Monday, Jun. 29, 1942

Foggy Steppingstones

Army bombers for two weeks had tried to probe the fog-blanketed Aleutian Islands, find out what the Japs were up to after their first landing on westernmost Attu. Last week the murk lifted enough to reveal Japanese tents and temporary small buildings dotting bleak Kiska Island, Japanese warships riding in Kiska's wide, deep anchorage 600 miles west of the Navy's Dutch Harbor base. Before wheeling back to report that another craggy U.S. outpost had fallen, Army bombers sank one Jap transport, scored hits on a cruiser.

The Hepburn Board, which reported in 1938 on U.S. defense requirements in the Pacific, suggested that, from "purely strategic considerations," an air base west of Dutch Harbor (probably Kiska or Attu) would be desirable. It was thought impracticable in time of peace, and the U.S. never got around to establishing it. Kiska was used only as a radio station and weather-observation post.

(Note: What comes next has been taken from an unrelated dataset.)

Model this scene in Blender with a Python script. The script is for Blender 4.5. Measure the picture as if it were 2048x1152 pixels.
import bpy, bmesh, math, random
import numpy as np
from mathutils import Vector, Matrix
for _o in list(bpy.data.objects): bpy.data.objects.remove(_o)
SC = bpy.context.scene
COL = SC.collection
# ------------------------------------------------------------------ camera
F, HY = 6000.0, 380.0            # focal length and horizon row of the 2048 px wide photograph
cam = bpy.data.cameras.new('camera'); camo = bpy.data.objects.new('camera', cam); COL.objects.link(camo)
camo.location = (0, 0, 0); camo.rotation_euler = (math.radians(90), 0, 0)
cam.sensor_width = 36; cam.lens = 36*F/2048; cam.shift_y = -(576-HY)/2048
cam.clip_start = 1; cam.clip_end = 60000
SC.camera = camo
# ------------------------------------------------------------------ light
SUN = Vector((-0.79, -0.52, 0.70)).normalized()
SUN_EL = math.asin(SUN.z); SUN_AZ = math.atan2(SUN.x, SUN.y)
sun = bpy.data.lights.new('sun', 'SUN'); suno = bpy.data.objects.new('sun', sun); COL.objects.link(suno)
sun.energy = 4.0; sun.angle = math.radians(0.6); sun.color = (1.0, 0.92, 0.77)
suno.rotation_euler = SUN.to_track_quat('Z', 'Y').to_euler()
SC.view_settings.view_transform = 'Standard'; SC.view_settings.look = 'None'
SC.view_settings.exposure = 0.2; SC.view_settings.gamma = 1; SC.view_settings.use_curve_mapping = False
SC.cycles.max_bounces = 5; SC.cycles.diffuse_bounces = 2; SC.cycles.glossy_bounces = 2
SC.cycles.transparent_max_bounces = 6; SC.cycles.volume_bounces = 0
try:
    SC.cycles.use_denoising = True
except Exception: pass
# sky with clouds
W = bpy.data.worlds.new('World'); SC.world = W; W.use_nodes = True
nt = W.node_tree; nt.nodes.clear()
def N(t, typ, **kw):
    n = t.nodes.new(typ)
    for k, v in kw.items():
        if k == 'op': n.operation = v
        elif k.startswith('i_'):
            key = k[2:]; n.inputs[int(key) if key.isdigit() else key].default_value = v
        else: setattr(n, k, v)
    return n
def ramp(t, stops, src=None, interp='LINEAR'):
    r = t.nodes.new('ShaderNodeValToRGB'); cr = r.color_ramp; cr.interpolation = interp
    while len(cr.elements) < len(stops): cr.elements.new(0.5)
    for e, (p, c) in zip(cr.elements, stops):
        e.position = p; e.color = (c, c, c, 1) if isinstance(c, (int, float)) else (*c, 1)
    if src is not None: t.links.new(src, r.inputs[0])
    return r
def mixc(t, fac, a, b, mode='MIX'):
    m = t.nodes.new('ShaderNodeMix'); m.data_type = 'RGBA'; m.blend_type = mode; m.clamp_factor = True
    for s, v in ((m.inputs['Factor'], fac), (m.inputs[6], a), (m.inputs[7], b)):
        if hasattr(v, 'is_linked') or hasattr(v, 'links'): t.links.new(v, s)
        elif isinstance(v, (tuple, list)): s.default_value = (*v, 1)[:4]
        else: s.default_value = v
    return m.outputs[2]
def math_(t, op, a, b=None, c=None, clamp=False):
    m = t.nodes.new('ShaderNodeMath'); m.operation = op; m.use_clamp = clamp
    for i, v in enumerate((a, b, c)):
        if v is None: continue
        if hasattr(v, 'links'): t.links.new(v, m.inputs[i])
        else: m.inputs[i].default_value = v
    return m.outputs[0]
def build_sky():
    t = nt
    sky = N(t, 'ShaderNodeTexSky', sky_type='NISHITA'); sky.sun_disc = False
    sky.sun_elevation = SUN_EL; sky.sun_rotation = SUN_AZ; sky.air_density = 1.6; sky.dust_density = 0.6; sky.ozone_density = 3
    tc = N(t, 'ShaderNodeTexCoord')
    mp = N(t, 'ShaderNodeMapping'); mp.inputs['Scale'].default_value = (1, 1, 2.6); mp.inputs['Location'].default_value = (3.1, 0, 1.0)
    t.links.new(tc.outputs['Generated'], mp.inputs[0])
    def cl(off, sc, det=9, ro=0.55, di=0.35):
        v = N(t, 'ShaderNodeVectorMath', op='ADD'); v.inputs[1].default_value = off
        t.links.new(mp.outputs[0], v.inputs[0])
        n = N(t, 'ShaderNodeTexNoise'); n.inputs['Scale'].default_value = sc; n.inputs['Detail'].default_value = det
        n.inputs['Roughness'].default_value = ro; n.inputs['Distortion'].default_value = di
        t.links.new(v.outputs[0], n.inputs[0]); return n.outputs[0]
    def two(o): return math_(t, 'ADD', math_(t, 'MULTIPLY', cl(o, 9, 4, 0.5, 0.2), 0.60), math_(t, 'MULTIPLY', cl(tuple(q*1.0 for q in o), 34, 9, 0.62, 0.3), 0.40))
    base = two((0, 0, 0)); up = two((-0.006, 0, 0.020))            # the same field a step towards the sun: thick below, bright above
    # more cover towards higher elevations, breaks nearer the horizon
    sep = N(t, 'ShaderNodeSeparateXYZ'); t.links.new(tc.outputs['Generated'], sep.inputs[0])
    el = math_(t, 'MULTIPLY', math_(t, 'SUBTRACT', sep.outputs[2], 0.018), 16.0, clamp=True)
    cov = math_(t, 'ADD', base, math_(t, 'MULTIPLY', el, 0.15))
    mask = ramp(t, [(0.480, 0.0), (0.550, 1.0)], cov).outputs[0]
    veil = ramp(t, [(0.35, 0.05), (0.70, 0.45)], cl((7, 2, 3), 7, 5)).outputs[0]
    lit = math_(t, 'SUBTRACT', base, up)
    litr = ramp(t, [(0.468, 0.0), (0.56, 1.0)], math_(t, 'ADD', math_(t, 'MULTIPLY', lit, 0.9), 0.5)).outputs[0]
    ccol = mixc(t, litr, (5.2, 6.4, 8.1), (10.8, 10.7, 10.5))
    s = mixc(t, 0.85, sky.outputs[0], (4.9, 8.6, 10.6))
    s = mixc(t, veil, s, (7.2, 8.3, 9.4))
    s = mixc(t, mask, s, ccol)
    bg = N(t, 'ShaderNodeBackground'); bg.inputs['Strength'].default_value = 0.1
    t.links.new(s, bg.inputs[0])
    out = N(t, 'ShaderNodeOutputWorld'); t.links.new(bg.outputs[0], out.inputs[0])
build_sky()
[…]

Because gale-tossed, foggy Aleutian waters breed weather for much of North America, Kiska will be useful to the Japs. From Kiska reports, they can guide submarine forays, such as those which sent a few shells crashing into Vancouver Island and into the Oregon coast in the neighborhood of Columbia River harbor defenses at Fort Stevens last weekend (doing scant damage except to the peace of mind of shore dwellers). But that the Japs were after more than a new Aleutian weather bureau the U.S.S.R., as well as the U.S., fully realized.

Attu tips the Aleutian scimitar poised over Japan's head on the great-circle air route for more attacks such as Jimmy Doolittle's Tokyo raid. So the first Jap objective appeared to be defensive. The second seemed offensive, aimed at both the U.S. and the U.S.S.R. At Kiska the Japs had gained a new anchorage for warships about midway between Dutch Harbor and Russia's Komandorskie base, off the Siberian coast. This put them enough farther north along the U.S.S.R.'s Siberian flank to attack Komandorskie from two directions. Japan's previous northernmost base had been Paramoshiri. If the Japanese were getting ready, as many military authorities believed, to join a double-barreled Axis attempt to knock Russia out of the war before the summer ends, the overt move had been made over the foggy Aleutian steppingstones.